Na koniec zostawiliśmy sobie Offside. Tutaj kluczowym „transferem” jest przede wszystkim powrót Szymona Klepackiego, który wreszcie wyleczył kontuzję, wrócił do gry na dużym boisku, a teraz przypomni o sobie także na zielonkowskim parkiecie. Gdy mu się chce, wciąż jest zawodnikiem, który w pojedynkę może przesądzić o losach spotkania. Doszedł też Daniel Gomulski, z kolei największą stratą jest nieobecność Barka Męczkowskiego. Paweł Bula zawsze mógł na niego liczyć, jednak praca za granicą powoduje, że „Męczek” mecze NLH będzie oglądał jedynie na transmisjach. Dodajmy, że niewykluczone są jeszcze jeden, a może nawet dwa głośne "przyjścia", bo w kręgu zainteresowań są zawodnicy z doświadczeniem w Ekstraklasie. A że duże transfery lubią ciszę, to na razie nic więcej nie możemy napisać, bo podpisów pod umowami jeszcze nie ma.

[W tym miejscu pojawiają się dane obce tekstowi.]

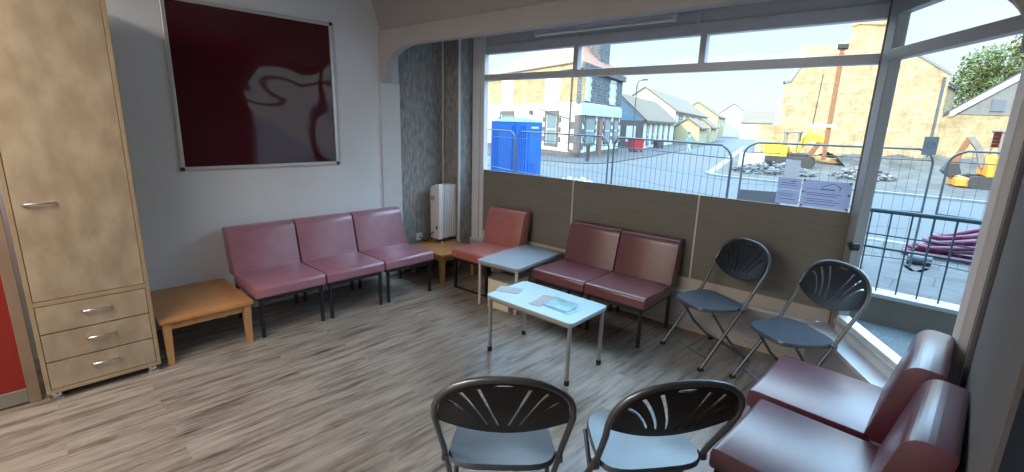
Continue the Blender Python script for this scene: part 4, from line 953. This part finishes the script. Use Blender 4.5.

Przyszli: Daniel Gomulski (Wesoła), Szymon Klepacki (powrót do drużyny)

Odeszli: Emil Gołyski (Kartonat), Damian Gałązka, Dawid Pałys, Bartek Męczkowski (wszyscy bez drużyny)

 

Składy wszystkich zespołów 1. ligi zostały uzupełnione. Warto jednak pamiętać, że jeśli przy niektórych zawodnikach widnieje informacja "bez drużyny", może to oznaczać, że ich ostateczna przynależność klubowa nie jest nam jeszcze znana. Nie dysponujemy bowiem składami wszystkich ekip z wyższych lig. Jeśli pojawią się istotne informacje, niezwłocznie wprowadzimy zmiany w artykule.